Austrian survey shows anti-Semitism more common among Muslims

Austria’s Muslims twice as likely as non-Muslims to hold anti-Semitic views.

Cnaan Liphshiz, JTA,

A mosque in Austria
A mosque in Austria
Reuters

Austria’s Muslim residents are more than twice as likely as non-Muslims to endorse anti-Semitic statements, according to a survey commissioned by the Austrian government.

Asked whether they agree with a statement blaming anti-Semitic persecution of Jews on their own behavior, 19 percent of non-Muslims agreed. In the Muslim group, 45 percent of the respondents endorsed the statement.

Arab respondents, who made up half of the Muslim group, were slightly more likely than Turks, who made up the other half, to agree with the statement.

Wolfgang Sobotka, president of the lower house of the Austrian parliament, presented the results of the "Anti-Semitism in Austria 2018" study in Vienna last week. It surveyed 2,731 respondents older than 16 including 604 Muslims.

In the Turkish group, 28 percent agreed that "Jews still need to answer for the murder of Jesus." The figure was 17 among Arabs and 13 among non-Muslims in the study.

Ten percent of non-Muslims agreed with the statement that "a lot is exaggerated in news about concentration camps" from the Holocaust. That figure was 41 percent among Turks and 35 among Arabs.

Asked to react to the statement that "Jews control international commerce," 39 percent of non-Muslims concurred. The figures were 63 and 64 percent among the Turkish and Arab groups.
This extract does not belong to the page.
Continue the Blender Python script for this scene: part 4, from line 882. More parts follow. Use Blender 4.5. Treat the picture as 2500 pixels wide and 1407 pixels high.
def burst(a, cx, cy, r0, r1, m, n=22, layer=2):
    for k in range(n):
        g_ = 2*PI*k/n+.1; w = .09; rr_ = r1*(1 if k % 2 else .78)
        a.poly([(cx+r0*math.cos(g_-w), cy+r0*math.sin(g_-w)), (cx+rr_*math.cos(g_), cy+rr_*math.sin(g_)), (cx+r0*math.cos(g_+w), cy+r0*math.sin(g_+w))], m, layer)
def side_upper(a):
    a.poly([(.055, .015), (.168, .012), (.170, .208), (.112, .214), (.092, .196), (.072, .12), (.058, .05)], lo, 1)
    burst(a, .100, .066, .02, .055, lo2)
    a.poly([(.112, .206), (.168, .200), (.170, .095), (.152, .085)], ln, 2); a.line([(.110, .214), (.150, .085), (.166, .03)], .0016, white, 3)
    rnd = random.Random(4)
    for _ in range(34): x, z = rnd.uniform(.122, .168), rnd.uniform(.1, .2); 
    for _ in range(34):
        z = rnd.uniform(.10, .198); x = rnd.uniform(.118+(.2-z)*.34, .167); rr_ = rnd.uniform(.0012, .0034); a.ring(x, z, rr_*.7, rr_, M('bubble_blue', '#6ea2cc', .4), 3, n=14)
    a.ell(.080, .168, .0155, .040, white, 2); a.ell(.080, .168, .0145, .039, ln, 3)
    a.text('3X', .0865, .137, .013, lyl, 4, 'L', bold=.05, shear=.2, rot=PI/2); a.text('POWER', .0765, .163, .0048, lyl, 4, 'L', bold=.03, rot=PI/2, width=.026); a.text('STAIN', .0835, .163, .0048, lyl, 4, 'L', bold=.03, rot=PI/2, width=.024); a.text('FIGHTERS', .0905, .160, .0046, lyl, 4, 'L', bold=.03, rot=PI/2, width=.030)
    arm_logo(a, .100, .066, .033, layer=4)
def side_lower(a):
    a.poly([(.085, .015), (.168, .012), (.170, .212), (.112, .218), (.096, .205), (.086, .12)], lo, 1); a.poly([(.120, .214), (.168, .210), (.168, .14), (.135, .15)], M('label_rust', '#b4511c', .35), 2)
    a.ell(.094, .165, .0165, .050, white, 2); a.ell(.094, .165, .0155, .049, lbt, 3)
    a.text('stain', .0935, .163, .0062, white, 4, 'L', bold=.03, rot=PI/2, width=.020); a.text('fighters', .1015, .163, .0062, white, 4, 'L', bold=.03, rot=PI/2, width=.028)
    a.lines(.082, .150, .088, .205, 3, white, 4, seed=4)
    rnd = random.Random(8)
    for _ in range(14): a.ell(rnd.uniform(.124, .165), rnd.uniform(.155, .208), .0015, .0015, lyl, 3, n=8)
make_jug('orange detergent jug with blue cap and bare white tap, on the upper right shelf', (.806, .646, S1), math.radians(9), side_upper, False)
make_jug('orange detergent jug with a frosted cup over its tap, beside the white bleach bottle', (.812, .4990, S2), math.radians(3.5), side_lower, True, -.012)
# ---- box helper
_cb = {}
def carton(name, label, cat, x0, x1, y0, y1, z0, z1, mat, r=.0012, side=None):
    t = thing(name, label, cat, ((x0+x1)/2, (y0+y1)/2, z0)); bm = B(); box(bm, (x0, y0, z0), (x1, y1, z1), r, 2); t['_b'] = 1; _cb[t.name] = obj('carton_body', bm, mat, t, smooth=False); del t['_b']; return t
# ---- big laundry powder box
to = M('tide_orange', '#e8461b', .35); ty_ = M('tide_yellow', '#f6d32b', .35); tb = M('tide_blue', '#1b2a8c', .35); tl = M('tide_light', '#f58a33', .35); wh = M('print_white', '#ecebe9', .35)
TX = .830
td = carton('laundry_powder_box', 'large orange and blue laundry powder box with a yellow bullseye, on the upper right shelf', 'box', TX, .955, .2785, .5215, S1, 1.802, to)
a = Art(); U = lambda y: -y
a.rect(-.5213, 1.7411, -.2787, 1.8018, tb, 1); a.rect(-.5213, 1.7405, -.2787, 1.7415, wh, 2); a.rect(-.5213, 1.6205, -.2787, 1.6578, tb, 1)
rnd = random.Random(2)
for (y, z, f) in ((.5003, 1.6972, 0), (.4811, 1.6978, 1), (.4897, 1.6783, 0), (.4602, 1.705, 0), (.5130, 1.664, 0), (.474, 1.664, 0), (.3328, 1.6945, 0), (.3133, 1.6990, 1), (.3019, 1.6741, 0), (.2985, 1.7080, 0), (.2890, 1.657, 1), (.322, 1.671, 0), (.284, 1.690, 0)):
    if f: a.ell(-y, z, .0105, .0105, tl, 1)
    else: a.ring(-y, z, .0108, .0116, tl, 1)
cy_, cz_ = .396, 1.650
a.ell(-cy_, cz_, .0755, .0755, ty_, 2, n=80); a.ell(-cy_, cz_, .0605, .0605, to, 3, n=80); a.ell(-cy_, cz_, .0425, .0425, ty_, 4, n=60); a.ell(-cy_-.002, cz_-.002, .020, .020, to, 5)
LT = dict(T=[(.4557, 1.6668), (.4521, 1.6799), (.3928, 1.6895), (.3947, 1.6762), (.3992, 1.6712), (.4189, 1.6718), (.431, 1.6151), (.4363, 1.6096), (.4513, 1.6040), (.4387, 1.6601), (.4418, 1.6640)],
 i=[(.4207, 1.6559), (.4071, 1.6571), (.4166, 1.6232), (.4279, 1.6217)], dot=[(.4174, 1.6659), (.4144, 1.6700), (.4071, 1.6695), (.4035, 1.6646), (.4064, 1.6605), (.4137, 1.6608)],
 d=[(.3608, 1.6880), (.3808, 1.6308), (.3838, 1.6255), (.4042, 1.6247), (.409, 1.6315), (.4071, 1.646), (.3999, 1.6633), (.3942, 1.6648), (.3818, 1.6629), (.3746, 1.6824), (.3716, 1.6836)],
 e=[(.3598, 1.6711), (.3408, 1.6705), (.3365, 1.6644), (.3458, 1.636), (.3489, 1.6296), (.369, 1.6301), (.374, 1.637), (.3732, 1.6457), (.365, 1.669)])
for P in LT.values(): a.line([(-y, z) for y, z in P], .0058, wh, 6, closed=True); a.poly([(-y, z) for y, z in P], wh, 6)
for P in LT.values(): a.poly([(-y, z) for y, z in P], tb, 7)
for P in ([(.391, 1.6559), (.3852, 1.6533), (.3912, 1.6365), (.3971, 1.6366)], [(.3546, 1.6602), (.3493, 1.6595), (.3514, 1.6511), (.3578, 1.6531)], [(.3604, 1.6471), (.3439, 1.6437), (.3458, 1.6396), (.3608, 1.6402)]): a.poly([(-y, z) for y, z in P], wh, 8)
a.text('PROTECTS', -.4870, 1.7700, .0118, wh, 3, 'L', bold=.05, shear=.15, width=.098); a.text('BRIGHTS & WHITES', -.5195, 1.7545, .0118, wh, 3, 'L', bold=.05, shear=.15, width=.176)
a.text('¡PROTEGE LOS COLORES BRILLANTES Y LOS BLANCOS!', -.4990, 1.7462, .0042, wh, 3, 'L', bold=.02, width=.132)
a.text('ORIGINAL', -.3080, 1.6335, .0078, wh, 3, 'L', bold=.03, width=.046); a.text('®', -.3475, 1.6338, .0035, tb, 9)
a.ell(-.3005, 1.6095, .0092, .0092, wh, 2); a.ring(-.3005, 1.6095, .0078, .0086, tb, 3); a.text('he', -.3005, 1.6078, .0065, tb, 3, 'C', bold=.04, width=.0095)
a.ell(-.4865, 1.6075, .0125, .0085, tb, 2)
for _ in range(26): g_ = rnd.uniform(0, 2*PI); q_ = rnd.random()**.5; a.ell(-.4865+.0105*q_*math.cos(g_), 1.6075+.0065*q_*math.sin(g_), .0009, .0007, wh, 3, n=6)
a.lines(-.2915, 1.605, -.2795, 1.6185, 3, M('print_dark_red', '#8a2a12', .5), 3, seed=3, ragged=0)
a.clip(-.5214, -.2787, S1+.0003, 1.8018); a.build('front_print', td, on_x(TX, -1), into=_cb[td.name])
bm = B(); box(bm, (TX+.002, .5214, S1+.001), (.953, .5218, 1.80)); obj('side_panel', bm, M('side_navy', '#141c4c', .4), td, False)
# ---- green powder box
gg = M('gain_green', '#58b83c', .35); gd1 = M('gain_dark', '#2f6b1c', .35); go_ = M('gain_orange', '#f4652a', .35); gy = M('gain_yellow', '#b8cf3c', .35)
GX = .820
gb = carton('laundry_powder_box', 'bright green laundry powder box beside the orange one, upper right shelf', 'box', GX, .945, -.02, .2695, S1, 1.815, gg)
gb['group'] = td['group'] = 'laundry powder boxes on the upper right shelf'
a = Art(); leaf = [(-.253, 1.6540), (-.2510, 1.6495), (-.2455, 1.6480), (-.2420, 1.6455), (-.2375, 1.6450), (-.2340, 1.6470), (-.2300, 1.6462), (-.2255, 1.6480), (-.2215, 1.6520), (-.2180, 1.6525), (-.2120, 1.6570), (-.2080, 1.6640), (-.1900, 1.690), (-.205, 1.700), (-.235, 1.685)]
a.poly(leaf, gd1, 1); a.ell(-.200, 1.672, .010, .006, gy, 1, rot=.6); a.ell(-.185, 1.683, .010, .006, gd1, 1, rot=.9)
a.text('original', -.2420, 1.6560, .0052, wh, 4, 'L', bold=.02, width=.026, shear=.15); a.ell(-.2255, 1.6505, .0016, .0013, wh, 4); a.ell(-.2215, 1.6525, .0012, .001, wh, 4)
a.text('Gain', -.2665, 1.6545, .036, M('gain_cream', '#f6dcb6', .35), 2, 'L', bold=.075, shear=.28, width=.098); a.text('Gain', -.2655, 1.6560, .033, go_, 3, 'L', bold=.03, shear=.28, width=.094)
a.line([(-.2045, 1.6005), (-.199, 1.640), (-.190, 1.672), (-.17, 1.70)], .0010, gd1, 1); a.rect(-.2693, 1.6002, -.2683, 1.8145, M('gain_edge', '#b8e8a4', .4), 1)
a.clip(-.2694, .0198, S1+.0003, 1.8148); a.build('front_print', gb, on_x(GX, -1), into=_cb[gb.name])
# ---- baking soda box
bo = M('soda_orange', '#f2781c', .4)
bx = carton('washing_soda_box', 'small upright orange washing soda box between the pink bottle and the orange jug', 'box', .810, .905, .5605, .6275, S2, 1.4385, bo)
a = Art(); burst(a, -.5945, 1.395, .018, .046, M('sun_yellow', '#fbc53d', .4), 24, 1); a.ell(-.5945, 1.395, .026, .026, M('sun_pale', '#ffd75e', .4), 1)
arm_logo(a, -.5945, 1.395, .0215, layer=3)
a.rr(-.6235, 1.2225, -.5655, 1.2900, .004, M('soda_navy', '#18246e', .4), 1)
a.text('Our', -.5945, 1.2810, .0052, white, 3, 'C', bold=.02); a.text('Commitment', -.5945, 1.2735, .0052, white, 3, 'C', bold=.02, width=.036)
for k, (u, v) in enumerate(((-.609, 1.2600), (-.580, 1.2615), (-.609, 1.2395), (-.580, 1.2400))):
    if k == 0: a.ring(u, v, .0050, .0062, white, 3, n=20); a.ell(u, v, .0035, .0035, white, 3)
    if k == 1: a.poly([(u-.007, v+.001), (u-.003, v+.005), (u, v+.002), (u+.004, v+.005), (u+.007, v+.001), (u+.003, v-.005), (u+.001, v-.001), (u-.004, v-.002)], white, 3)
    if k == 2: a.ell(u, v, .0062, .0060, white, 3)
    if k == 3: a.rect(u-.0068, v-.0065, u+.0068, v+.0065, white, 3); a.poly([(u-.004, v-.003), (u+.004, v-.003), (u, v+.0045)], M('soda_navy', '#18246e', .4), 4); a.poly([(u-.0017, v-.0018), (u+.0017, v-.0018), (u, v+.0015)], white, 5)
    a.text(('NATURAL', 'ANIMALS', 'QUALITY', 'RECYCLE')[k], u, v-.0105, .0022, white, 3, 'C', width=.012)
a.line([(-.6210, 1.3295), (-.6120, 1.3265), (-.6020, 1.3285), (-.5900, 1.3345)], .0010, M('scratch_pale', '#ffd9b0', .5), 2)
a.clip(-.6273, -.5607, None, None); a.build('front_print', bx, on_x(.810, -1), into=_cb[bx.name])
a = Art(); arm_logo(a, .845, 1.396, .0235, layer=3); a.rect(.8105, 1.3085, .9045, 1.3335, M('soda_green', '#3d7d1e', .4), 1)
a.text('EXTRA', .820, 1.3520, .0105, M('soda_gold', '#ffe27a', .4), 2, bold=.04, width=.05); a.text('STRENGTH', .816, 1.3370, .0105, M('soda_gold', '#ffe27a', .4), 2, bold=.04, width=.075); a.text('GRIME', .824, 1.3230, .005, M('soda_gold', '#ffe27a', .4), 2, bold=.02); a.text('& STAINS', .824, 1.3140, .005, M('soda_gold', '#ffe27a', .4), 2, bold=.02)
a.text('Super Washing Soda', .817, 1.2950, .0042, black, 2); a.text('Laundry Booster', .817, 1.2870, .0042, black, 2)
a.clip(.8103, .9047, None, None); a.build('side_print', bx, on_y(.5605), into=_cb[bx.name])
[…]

European governments rarely commission such aggregated surveys, which some perceive as discriminatory and which are illegal in some European states.

Karoline Edtstadler, state secretary in the Ministry of the Interior, said in a statement about the report: "We will focus anti-racism efforts on immigrant children," the TRT Turkish news agency reported Tuesday.